Les récentes déclarations du MPP qui affirment avec assurance qu’il va passer au premier tour, a eu l’effet d’en rajouter aux soupçons d’une fraude qui serait scientifiquement organisée en sa faveur par les militaires. Surtout que dans le même temps, des officines sont à la manœuvre du côté du MPP pour proclamer ce parti vainqueur dès le lendemain du scrutin, et faire descendre dans la rue des militants arrosés à coup de billet, pour fêter la victoire ! Tout cela est-il possible si les militaires n’apportent pas leur soutien ?
A l’allure où semblent aller les choses, cette question de la neutralité ou non neutralité des dirigeants de la transition, surtout des militaires, va empoisonner l’ambiance politique !
S’il s’avère vrai que ce deal Zida-MPP existe, il est fort à craindre que la transition n’aille pas à son terme.
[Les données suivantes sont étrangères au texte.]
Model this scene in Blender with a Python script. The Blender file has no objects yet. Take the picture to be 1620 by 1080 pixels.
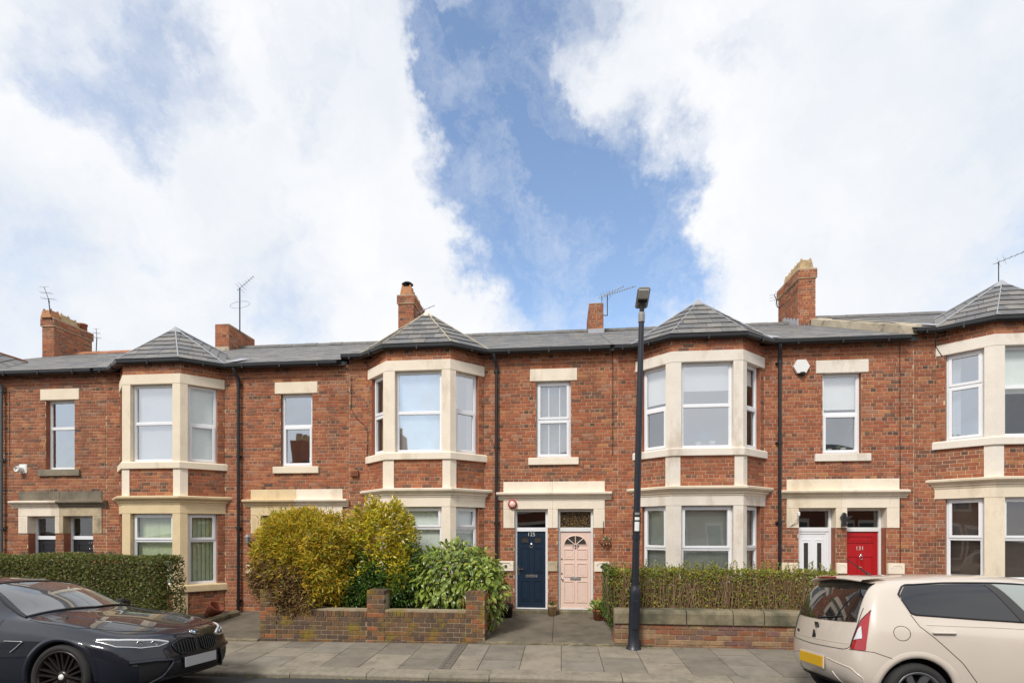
import bpy, math, random
from mathutils import Vector, Matrix, noise
R = math.radians
rnd = random.Random(7)
scene = bpy.context.scene
COL = scene.collection
PI = math.pi

# ------------------------------------------------------------------ camera, sky, sun, exposure
YAW = math.atan(78 / 806.0)
cam_d = bpy.data.cameras.new('camera')
cam_d.sensor_width = 36.0
cam_d.lens = 806.0 / 1620.0 * 36.0
cam_d.shift_y = 298.0 / 1620.0
cam_d.clip_start = 0.1
cam_d.clip_end = 2000
cam = bpy.data.objects.new('camera', cam_d)
cam.location = (0, 0, 2.06)
cam.rotation_euler = (R(90), 0, YAW)
COL.objects.link(cam)
scene.camera = cam

SUN_EL, SUN_AZ = R(47), R(205)      # azimuth clockwise from +Y
world = bpy.data.worlds.new('World')
scene.world = world
world.use_nodes = True
def build_world():
    nt = world.node_tree; N = nt.nodes; L = nt.links
    N.clear()
    out = N.new('ShaderNodeOutputWorld')
    bg = N.new('ShaderNodeBackground'); bg.inputs['Strength'].default_value = 0.105
    L.new(bg.outputs[0], out.inputs[0])
    sky = N.new('ShaderNodeTexSky'); sky.sky_type = 'NISHITA'; sky.sun_disc = False
    sky.sun_elevation = SUN_EL; sky.sun_rotation = SUN_AZ
    sky.air_density = 1.1; sky.dust_density = 0.6; sky.ozone_density = 2.0
    hs = N.new('ShaderNodeHueSaturation'); hs.inputs['Saturation'].default_value = 0.95; hs.inputs['Value'].default_value = SKYV
    L.new(sky.outputs[0], hs.inputs['Color'])
    tc = N.new('ShaderNodeTexCoord')
    nz = N.new('ShaderNodeVectorMath'); nz.operation = 'NORMALIZE'; L.new(tc.outputs['Generated'], nz.inputs[0])
    # domain warp for wispy cloud edges
    wn = N.new('ShaderNodeTexNoise'); wn.inputs['Scale'].default_value = 4.5; wn.inputs['Detail'].default_value = 7; wn.inputs['Roughness'].default_value = .62
    L.new(nz.outputs[0], wn.inputs['Vector'])
    wv = N.new('ShaderNodeVectorMath'); wv.operation = 'MULTIPLY_ADD'
    wv.inputs[1].default_value = (.36, .36, .36); L.new(wn.outputs['Color'], wv.inputs[0])
    off = N.new('ShaderNodeVectorMath'); off.operation = 'SUBTRACT'; off.inputs[1].default_value = (.18, .18, .18)
    L.new(nz.outputs[0], off.inputs[0]); L.new(off.outputs[0], wv.inputs[2])
    wnorm = N.new('ShaderNodeVectorMath'); wnorm.operation = 'NORMALIZE'; L.new(wv.outputs[0], wnorm.inputs[0])
    n1 = N.new('ShaderNodeTexNoise'); n1.inputs['Scale'].default_value = 2.1; n1.inputs['Detail'].default_value = 9
    n1.inputs['Roughness'].default_value = .60; L.new(wv.outputs[0], n1.inputs['Vector'])
    cov = N.new('ShaderNodeMath'); cov.operation = 'ADD'; 
    con = N.new('ShaderNodeMapRange'); con.clamp = False; con.inputs['From Min'].default_value = .3; con.inputs['From Max'].default_value = .7; con.inputs['To Min'].default_value = .18; con.inputs['To Max'].default_value = .82
    L.new(n1.outputs['Fac'], con.inputs['Value']); L.new(con.outputs[0], cov.inputs[0]); cov.inputs[1].default_value = 0.20
    last = cov.outputs[0]
    # breaks of open blue between the cloud banks: (direction, inner cos, outer cos, depth)
    for (d, rin, rout, amt) in HOLES:
        v = Vector(d).normalized()
        dp = N.new('ShaderNodeVectorMath'); dp.operation = 'DOT_PRODUCT'; dp.inputs[1].default_value = v
        L.new(wnorm.outputs[0], dp.inputs[0])
        mr = N.new('ShaderNodeMapRange'); mr.interpolation_type = 'SMOOTHSTEP'
        mr.inputs['From Min'].default_value = math.cos(R(rout)); mr.inputs['From Max'].default_value = math.cos(R(rin))
        mr.inputs['To Min'].default_value = 0; mr.inputs['To Max'].default_value = -amt
        L.new(dp.outputs['Value'], mr.inputs['Value'])
        ad = N.new('ShaderNodeMath'); ad.operation = 'ADD'; L.new(last, ad.inputs[0]); L.new(mr.outputs[0], ad.inputs[1])
        last = ad.outputs[0]
    ramp = N.new('ShaderNodeMapRange'); ramp.interpolation_type = 'SMOOTHSTEP'
    ramp.inputs['From Min'].default_value = .10; ramp.inputs['From Max'].default_value = .76
    L.new(last, ramp.inputs['Value'])
    # cloud brightness: soft grey undersides
    n2 = N.new('ShaderNodeTexNoise'); n2.inputs['Scale'].default_value = 2.6; n2.inputs['Detail'].default_value = 6
    L.new(wv.outputs[0], n2.inputs['Vector'])
    cr = N.new('ShaderNodeValToRGB')
    cr.color_ramp.elements[0].position = .30; cr.color_ramp.elements[0].color = (CLO[0][0], CLO[0][1], CLO[0][2], 1)
    cr.color_ramp.elements[1].position = .62; cr.color_ramp.elements[1].color = (CLO[1][0], CLO[1][1], CLO[1][2], 1)
    L.new(n2.outputs['Fac'], cr.inputs[0])
    mix = N.new('ShaderNodeMix'); mix.data_type = 'RGBA'
    n4 = N.new('ShaderNodeTexNoise'); n4.inputs['Scale'].default_value = 7.0; n4.inputs['Detail'].default_value = 8; n4.inputs['Roughness'].default_value = .62
    L.new(wv.outputs[0], n4.inputs['Vector'])
    wm = N.new('ShaderNodeMapRange'); wm.inputs['From Min'].default_value = .46; wm.inputs['From Max'].default_value = .78; wm.inputs['To Max'].default_value = .5; L.new(n4.outputs['Fac'], wm.inputs['Value'])
    mxw = N.new('ShaderNodeMath'); mxw.operation = 'MAXIMUM'; L.new(ramp.outputs[0], mxw.inputs[0]); L.new(wm.outputs[0], mxw.inputs[1])
    L.new(mxw.outputs[0], mix.inputs[0]); L.new(hs.outputs[0], mix.inputs[6]); L.new(cr.outputs[0], mix.inputs[7])
    L.new(mix.outputs[2], bg.inputs['Color'])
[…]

Elle perdra vite le soutien des autres partis politiques, dont le dénominateur commun en construction semble être TSM, tout sauf le MPP. De plus, une telle situation va envenimer les relations entre Zida et le RSP et certains cercles militaires qui ne vont pas s’asseoir et laisser la transition remettre le pouvoir au MPP.
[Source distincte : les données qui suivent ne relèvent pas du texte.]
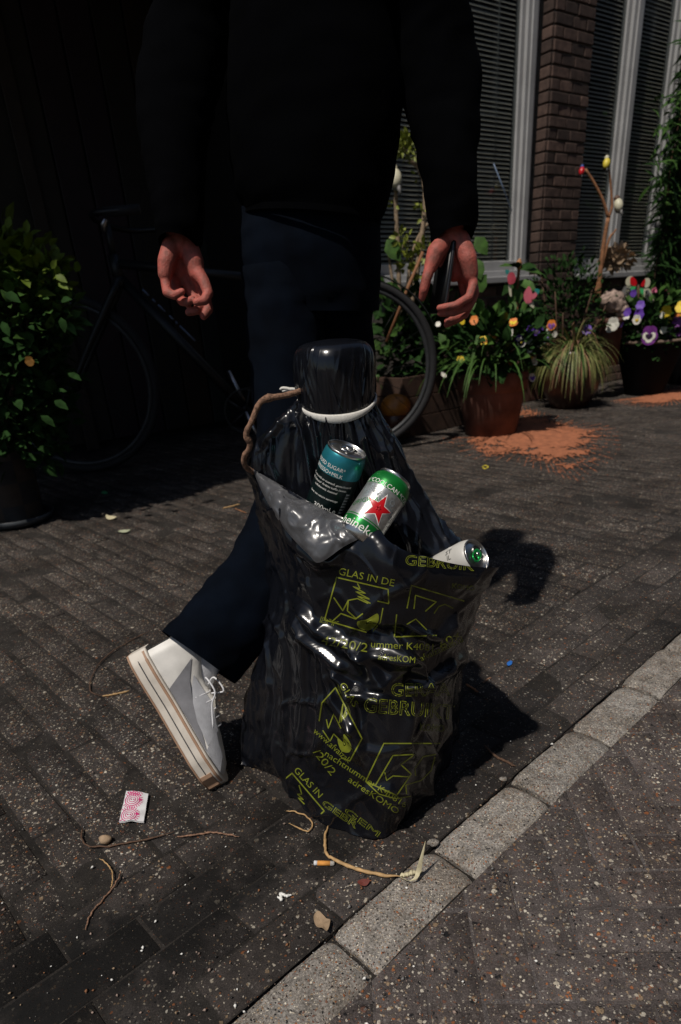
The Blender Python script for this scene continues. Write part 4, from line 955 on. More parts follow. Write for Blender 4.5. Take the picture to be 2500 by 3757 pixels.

La transition conserve l’estime des citoyens tant qu’elle montre qu’elle est au-dessus de la mêlée et qu’elle prend en compte tous les avis. Mais elle va vers de sérieux problèmes si elle laisse s’installer l’opinion selon laquelle elle cherche à favoriser un camp. Le pays pourrait basculer dans une situation de conflit civil. Zida et ses compagnons ont donc intérêt à ne pas jouer avec le feu comme le chantait si bien l’artiste ivoirien Alpha Blondy.